I started attending one-day meditation retreats at the Chan Center. One day I picked up a short book written by Shifu about taking the Three Refuges. He wrote, “If we realize that the Buddhist teaching is beneficial or meaningful in our lives, then the next step is to take refuge in the Three Jewels. When we become Buddhists, we commit ourselves to bringing genuine liberation to ourselves and to everyone around us. This is the Buddhist path. . . . Trying to learn Buddhism without taking refuge is to be a bystander and not a participant.”

Report - Taking Three Refuges Ceremony

A few months later, I saw on the Chan Center website that a Three Refuges ceremony was planned for February 10, as part of the New Year celebration. When I saw this, I suddenly knew very clearly that I wanted to do it. So I made an application and a few days later I was told it was accepted. I was so excited that I could hardly wait for the day to come! I also saw there were many plans for the day at the Chan Center, and I felt like my new sangha was making a party to welcome me.

My husband (who is not a Buddhist) decided to come with me. Everyone was very, very welcoming to both of us. There were seven people taking refuge, and everyone made sure were knew where to sit and what to do during the ceremony. When Venerable Guo Yuan arrived, I felt how special it was that he was transmitting the Three Refuges (and especially appreciated that he did so in English). I repeated my vows wholeheartedly, and felt real joy when he put my amulet around my neck. Everyone chanted to welcome me into my new spiritual community. One of the monastics who had helped choose my Dharma name came over to explain it to me. Many people congratulated me with genuine warmth. It was a wonderful, special day for me.
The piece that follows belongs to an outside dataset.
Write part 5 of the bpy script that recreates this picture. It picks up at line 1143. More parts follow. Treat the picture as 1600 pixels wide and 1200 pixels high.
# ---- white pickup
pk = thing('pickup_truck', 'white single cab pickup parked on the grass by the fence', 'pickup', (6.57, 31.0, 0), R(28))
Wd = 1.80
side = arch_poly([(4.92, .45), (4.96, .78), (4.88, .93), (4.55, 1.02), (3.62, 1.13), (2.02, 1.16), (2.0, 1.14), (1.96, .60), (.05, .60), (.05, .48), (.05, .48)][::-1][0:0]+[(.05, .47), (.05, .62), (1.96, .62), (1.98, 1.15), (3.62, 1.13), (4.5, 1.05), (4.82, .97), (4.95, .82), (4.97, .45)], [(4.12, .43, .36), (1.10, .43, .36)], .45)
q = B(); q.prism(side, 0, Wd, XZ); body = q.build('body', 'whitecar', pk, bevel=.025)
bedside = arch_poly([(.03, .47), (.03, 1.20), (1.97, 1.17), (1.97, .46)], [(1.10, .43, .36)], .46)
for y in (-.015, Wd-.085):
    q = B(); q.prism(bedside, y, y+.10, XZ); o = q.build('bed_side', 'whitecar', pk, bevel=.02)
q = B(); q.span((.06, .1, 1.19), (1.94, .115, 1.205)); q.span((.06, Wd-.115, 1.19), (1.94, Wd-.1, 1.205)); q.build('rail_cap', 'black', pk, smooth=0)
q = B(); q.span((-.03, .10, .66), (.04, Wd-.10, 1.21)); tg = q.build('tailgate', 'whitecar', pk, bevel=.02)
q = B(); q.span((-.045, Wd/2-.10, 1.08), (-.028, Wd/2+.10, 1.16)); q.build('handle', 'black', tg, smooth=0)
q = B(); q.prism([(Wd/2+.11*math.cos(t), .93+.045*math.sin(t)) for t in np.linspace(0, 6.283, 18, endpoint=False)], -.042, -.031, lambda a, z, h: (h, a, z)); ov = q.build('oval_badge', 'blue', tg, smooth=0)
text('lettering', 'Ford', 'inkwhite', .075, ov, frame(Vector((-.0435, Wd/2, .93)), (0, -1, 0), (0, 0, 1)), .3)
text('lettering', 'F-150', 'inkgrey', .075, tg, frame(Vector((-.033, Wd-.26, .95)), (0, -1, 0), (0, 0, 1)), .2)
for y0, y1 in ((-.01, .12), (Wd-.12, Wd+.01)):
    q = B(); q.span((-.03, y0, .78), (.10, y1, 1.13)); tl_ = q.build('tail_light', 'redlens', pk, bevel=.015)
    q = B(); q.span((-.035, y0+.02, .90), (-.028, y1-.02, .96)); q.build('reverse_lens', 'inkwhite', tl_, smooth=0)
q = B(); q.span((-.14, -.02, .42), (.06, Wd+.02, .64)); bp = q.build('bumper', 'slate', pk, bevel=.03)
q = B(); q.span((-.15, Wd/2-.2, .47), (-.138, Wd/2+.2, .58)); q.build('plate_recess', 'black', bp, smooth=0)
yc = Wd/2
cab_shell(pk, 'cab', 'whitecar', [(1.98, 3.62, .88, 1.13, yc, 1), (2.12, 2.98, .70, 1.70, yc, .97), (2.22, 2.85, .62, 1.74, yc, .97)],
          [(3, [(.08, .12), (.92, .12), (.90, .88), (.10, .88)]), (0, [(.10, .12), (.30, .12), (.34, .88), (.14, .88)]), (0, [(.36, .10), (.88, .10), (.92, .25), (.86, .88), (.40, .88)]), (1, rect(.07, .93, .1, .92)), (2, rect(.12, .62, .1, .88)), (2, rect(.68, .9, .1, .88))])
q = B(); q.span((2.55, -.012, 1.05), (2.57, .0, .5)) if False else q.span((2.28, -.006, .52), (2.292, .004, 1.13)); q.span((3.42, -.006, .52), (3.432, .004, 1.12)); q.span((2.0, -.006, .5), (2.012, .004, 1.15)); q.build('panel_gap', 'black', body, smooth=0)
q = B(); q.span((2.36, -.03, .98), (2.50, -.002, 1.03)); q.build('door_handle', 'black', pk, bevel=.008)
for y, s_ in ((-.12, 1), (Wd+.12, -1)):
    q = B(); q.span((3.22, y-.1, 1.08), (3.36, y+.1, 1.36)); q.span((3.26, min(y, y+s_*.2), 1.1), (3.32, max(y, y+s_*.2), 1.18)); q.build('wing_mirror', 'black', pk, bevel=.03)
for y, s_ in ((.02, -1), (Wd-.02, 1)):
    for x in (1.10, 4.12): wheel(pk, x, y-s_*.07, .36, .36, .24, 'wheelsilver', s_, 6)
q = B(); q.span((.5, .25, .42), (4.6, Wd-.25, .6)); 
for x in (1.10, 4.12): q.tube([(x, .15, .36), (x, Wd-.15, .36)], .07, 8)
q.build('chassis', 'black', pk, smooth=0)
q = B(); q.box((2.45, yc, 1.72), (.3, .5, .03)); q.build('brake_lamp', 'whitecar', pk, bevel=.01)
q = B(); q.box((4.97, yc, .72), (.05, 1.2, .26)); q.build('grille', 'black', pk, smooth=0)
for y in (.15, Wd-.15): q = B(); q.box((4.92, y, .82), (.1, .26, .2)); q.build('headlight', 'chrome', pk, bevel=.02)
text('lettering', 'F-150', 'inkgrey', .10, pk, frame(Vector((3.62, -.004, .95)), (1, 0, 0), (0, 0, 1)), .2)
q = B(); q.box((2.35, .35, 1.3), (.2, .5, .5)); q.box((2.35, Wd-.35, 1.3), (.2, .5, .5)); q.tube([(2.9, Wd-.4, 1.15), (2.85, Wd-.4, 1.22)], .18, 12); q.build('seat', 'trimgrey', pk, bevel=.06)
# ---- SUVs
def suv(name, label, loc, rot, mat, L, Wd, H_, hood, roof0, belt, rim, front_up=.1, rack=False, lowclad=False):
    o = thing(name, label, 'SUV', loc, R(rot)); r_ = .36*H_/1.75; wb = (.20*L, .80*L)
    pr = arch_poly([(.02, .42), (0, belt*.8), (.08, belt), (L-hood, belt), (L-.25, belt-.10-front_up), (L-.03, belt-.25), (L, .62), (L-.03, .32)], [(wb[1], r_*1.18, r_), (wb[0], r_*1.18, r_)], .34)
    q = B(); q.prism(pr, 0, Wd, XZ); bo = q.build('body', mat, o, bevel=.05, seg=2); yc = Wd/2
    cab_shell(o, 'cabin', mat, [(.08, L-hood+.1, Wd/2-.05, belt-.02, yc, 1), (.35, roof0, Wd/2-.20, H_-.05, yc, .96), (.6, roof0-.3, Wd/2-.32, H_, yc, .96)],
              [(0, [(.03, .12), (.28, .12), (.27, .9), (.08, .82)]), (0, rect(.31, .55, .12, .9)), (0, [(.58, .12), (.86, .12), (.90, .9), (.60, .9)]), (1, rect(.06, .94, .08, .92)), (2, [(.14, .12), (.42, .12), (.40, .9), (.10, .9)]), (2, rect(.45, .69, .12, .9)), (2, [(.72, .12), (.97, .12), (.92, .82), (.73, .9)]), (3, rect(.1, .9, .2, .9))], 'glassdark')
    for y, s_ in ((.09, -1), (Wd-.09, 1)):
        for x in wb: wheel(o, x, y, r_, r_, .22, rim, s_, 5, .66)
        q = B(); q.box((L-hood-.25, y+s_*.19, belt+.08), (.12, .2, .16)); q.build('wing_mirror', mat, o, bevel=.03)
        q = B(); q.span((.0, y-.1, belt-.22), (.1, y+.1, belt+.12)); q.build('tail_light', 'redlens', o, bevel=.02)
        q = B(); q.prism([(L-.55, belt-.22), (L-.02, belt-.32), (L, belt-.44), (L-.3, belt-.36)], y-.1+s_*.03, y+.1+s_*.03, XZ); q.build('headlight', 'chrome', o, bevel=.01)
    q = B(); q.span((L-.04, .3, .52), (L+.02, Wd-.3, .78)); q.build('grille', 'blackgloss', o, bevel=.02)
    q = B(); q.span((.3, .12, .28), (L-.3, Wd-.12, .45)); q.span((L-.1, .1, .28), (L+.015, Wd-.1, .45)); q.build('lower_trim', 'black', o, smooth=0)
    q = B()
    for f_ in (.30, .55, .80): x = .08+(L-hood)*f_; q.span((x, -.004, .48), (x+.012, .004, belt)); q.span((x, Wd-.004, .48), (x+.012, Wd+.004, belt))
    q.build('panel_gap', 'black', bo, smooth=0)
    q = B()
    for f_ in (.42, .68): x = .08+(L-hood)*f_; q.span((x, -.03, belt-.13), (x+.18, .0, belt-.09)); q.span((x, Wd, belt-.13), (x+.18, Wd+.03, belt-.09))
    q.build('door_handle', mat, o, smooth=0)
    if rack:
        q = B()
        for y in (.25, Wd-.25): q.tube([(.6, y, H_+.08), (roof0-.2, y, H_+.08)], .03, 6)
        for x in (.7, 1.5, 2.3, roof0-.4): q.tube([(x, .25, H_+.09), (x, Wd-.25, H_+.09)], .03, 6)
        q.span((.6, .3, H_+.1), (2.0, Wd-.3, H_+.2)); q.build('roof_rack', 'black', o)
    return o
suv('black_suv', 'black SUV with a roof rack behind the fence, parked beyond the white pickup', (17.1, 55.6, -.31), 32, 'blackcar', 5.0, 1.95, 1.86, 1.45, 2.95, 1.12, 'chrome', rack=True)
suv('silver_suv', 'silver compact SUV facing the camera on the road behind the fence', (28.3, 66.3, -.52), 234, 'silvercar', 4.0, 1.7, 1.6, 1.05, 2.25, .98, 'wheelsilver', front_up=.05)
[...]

Venerable Guo Yuan said to wear my amulet with Guanyin (compassion) facing the world and Buddha (wisdom) facing my heart, and when I do, I feel it reminding me of my commitment. I am not a bystander anymore, I am a participant. Because I am a Westerner, being a Buddhist still seems very new to me. Sometimes I say it out loud, just to see how it feels: “I am a Buddhist.” It always feels right.